Willa Cather and the American Southwest


by John Swift and Joseph Urgo
University of Nebraska Press 

"The essays in this engaging volume take on the wide geographical and cultural landscape of the two 1920s novels [The Professor's House and Death Comes for the Archbishop] . . . German anthropology, New Mexican folk art, Anasazi cannibalism, the Smithsonian Museum, and 'sentimental nationality' are just a few of the areas explored by the intrepid contributors."”

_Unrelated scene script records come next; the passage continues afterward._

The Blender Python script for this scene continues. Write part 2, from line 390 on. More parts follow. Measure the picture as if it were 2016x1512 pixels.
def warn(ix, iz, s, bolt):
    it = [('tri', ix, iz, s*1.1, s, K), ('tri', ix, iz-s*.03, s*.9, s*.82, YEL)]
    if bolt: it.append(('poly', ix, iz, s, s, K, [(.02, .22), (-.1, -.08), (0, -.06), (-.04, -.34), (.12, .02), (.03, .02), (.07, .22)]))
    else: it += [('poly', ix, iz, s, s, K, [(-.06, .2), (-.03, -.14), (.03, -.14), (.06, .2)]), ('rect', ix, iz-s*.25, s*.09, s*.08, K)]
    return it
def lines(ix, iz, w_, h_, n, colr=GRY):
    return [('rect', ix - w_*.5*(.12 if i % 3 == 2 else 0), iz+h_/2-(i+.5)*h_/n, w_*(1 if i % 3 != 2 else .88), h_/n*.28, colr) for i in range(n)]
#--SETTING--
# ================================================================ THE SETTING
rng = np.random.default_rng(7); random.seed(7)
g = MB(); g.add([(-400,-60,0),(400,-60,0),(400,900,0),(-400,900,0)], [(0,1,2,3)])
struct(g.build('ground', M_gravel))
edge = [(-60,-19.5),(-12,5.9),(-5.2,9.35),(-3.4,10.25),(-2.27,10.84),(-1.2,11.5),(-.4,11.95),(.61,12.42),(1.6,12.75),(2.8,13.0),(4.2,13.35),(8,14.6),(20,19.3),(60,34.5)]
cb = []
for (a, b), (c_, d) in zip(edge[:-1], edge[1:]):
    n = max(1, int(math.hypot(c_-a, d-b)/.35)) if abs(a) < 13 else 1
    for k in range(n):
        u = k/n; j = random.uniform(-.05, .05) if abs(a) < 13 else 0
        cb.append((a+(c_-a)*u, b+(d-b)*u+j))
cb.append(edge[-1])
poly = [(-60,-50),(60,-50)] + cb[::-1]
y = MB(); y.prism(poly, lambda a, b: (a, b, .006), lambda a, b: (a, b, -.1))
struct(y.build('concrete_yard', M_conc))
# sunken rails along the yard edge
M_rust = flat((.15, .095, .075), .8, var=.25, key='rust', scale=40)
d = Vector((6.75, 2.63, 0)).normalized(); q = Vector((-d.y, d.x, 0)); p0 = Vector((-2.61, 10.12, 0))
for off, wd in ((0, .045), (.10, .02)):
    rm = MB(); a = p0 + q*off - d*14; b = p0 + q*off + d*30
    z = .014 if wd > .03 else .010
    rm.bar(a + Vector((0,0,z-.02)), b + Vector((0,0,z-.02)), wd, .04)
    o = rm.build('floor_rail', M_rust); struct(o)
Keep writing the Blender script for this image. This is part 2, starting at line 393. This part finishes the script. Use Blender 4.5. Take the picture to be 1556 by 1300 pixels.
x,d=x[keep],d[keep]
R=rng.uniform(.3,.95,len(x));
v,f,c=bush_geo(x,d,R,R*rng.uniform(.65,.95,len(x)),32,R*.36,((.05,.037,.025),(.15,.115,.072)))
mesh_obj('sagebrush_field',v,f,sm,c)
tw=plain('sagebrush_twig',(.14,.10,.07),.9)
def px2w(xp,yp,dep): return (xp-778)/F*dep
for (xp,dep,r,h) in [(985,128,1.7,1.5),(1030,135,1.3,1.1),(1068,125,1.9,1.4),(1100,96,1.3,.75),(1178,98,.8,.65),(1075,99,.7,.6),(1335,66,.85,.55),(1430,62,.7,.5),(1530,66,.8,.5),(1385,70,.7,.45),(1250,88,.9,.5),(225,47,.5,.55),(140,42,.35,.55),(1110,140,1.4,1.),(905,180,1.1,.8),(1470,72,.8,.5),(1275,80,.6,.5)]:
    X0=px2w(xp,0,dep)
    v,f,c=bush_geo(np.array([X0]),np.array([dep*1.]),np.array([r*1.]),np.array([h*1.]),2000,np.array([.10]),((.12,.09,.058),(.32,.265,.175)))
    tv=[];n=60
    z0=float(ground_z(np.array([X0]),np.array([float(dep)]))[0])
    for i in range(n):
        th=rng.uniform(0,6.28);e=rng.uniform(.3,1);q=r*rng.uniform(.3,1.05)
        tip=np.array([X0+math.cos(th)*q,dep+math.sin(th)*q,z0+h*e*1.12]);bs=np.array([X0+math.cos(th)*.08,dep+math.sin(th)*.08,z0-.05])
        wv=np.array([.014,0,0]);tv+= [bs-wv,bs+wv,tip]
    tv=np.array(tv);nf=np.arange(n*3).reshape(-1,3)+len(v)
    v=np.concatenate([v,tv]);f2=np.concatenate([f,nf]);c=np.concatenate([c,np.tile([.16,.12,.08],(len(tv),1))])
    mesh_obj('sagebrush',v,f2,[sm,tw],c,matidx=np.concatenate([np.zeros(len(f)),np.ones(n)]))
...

The American Southwest was arguably as formative a landscape for Willa Cather's aesthetic vision as was her beloved Nebraska. Both landscapes elicited in her a sense of raw incompleteness. They seemed not so much finished places as things unassembled, more like countries "still waiting to be made into [a] landscape." Cather's fascination with the Southwest led to its presence as a significant setting in three of her most ambitious novels: The Song of the Lark, The Professor's House, and Death Comes for the Archbishop. This volume focuses a sharp eye on how the landscape of the American Southwest served Cather creatively and the ways it shaped her research and productivity. No single scholarly methodology prevails in the essays gathered here, giving the volume rare depth and complexity. --This text refers to the Paperback edition.

John N. Swift is a professor of English and comparative literary studies at Occidental College. He is the past president of the Willa Cather Pioneer Memorial and Educational Foundation. Joseph R. Urgo is a professor in and the chair of the Department of English at the University of Mississippi. He is the author of In the Age of Distraction and Willa Cather and the Myth of American Migration.